• EXERCISE AIM:
In the records below, find each line containing the word "Python" and copy it.

━━━━━━━━━━━━━━━━━━━━━━━━━━━━━━

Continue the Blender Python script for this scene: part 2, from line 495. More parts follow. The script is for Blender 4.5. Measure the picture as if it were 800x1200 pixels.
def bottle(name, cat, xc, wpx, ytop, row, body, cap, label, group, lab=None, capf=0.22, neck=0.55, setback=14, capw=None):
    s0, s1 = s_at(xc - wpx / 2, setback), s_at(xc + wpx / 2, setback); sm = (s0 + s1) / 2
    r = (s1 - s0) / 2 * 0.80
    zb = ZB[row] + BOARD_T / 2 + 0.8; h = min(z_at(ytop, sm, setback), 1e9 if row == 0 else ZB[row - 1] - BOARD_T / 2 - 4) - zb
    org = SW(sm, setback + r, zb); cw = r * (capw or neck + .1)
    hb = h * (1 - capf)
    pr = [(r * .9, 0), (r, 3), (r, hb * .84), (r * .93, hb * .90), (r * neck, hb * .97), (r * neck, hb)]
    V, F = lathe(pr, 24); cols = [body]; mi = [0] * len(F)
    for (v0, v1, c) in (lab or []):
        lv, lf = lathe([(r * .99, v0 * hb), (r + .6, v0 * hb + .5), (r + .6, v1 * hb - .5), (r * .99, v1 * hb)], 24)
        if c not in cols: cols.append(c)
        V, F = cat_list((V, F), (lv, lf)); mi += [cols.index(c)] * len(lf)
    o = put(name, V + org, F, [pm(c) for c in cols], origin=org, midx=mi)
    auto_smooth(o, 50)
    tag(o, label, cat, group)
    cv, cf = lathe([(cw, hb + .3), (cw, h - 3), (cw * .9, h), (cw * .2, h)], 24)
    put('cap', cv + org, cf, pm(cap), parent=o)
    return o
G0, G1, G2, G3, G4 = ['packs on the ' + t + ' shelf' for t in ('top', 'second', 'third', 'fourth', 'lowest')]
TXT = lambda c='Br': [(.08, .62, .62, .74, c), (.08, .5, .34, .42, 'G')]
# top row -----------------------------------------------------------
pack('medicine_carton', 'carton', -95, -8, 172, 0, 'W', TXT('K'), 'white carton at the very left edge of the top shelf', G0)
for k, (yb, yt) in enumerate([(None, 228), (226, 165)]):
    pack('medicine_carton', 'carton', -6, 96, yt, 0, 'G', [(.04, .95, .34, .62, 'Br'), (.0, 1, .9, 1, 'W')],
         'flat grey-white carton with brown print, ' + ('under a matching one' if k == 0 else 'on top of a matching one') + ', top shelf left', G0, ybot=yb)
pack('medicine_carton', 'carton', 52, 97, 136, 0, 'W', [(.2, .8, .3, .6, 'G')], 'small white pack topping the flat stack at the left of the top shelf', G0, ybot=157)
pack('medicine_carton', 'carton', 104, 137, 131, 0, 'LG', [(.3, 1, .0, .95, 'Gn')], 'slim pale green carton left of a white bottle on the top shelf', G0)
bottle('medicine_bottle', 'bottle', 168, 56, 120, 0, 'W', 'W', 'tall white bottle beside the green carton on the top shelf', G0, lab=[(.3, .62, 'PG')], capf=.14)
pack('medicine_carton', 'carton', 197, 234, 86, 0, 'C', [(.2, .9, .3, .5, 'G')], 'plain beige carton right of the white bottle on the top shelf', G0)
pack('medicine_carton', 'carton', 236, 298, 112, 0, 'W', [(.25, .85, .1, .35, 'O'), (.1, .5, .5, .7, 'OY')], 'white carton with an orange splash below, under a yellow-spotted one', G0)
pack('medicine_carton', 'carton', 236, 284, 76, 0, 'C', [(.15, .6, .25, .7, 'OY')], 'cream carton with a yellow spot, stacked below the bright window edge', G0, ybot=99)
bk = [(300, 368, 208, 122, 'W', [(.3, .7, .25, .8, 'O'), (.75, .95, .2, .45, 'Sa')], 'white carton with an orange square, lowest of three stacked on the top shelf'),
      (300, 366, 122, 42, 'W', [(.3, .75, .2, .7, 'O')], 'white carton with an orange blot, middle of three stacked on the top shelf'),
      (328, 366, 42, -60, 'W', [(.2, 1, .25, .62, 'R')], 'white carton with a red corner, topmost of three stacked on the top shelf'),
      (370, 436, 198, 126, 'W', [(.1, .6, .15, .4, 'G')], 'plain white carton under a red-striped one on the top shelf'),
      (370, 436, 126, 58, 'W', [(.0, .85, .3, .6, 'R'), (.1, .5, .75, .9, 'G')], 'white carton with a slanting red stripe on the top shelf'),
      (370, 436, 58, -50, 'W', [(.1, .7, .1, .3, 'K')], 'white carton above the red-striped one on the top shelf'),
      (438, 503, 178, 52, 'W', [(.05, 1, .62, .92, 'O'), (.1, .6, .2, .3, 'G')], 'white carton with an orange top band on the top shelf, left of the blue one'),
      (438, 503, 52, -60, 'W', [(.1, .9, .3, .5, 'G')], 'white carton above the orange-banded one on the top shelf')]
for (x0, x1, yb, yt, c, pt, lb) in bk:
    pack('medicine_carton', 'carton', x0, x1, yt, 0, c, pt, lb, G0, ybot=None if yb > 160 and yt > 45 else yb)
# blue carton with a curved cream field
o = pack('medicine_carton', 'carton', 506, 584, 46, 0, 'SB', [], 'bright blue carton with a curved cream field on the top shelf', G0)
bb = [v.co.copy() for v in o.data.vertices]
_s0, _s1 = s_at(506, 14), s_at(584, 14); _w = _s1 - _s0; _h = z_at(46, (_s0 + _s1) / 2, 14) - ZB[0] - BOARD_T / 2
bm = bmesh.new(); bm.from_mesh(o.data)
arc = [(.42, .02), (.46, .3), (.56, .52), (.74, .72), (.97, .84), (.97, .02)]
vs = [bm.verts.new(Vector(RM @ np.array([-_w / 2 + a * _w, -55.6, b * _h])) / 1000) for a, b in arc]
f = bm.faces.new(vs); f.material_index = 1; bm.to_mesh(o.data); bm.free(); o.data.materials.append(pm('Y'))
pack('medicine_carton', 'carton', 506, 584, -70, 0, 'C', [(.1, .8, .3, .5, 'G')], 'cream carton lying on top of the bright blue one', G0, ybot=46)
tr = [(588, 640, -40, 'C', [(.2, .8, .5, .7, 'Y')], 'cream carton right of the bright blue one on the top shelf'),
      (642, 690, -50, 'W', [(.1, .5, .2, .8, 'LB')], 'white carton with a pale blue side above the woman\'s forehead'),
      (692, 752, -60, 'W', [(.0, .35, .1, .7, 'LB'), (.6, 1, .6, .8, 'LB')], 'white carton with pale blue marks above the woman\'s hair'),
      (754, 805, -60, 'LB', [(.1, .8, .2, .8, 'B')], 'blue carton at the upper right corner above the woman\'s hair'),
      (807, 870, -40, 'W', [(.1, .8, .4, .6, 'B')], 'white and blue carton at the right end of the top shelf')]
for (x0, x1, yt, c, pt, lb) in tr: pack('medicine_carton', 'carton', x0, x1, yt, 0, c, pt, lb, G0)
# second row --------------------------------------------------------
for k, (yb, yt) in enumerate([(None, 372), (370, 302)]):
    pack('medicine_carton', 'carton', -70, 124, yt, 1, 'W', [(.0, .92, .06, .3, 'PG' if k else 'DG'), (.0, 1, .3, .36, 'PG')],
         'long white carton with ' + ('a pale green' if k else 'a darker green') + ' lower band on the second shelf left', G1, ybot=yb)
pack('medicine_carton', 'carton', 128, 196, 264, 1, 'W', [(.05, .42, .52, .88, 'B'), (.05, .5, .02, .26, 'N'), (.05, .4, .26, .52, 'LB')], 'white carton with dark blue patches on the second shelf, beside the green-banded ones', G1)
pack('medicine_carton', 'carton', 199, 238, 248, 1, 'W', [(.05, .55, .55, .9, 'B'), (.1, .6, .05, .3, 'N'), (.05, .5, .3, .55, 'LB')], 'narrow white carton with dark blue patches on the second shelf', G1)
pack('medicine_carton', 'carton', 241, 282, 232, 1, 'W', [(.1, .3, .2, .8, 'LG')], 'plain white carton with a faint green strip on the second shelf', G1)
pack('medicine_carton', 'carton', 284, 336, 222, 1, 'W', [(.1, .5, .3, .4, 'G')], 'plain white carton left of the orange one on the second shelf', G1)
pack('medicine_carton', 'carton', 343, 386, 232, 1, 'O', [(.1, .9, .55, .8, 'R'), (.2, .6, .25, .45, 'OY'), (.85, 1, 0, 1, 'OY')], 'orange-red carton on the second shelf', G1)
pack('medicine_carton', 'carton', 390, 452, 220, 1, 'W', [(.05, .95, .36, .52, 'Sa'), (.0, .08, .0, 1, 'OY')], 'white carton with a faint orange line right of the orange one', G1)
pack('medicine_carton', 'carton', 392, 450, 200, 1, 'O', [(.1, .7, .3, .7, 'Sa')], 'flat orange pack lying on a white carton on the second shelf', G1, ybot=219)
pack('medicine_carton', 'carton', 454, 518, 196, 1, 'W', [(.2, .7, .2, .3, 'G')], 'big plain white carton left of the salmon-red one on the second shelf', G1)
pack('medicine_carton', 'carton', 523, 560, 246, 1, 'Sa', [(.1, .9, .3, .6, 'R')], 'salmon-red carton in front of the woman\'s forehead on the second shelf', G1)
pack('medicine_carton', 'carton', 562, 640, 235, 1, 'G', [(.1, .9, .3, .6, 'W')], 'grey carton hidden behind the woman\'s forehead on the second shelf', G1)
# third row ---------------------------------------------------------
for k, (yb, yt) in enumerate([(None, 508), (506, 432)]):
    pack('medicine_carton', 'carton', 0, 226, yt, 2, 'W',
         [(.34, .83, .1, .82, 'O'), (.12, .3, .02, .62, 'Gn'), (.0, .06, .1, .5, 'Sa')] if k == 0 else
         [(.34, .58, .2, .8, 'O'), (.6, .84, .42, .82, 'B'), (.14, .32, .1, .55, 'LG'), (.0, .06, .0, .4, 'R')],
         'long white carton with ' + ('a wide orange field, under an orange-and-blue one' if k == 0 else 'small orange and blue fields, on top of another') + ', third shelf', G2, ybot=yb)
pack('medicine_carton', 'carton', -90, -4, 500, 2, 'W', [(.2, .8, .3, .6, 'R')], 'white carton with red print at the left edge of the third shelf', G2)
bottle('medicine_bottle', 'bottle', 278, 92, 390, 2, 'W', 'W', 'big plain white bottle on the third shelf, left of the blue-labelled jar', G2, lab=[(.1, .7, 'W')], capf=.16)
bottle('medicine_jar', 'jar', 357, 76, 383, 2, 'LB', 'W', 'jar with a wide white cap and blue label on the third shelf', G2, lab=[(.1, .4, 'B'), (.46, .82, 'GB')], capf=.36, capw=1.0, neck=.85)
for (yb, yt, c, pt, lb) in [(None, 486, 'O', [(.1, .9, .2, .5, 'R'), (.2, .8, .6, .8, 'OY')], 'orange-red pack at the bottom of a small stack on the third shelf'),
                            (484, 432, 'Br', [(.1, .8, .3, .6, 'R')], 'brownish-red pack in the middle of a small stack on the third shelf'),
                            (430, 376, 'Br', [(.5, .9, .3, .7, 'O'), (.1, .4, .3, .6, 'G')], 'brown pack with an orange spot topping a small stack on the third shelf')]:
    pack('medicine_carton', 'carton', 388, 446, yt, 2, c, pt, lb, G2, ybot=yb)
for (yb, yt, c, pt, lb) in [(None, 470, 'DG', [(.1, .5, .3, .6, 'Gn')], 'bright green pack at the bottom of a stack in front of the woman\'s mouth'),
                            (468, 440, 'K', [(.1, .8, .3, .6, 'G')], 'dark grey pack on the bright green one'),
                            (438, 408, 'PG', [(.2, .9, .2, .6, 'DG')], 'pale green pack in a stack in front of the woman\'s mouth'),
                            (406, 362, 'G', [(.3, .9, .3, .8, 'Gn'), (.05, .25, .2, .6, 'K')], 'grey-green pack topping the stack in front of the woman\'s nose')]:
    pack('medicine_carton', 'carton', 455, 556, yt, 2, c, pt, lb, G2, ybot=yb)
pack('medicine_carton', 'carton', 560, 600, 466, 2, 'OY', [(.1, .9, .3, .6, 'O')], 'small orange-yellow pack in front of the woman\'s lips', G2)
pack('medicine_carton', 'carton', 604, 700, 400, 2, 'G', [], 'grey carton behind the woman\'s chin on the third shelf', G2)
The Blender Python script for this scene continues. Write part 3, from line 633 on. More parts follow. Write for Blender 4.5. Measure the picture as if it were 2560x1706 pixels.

━━━━━━━━━━━━━━━━━━━━━━━━━━━━━━

• COMPLETE RESPONSE:
Continue the Blender Python script for this scene: part 2, from line 495. More parts follow. The script is for Blender 4.5. Measure the picture as if it were 800x1200 pixels.
The Blender Python script for this scene continues. Write part 3, from line 633 on. More parts follow. Write for Blender 4.5. Measure the picture as if it were 2560x1706 pixels.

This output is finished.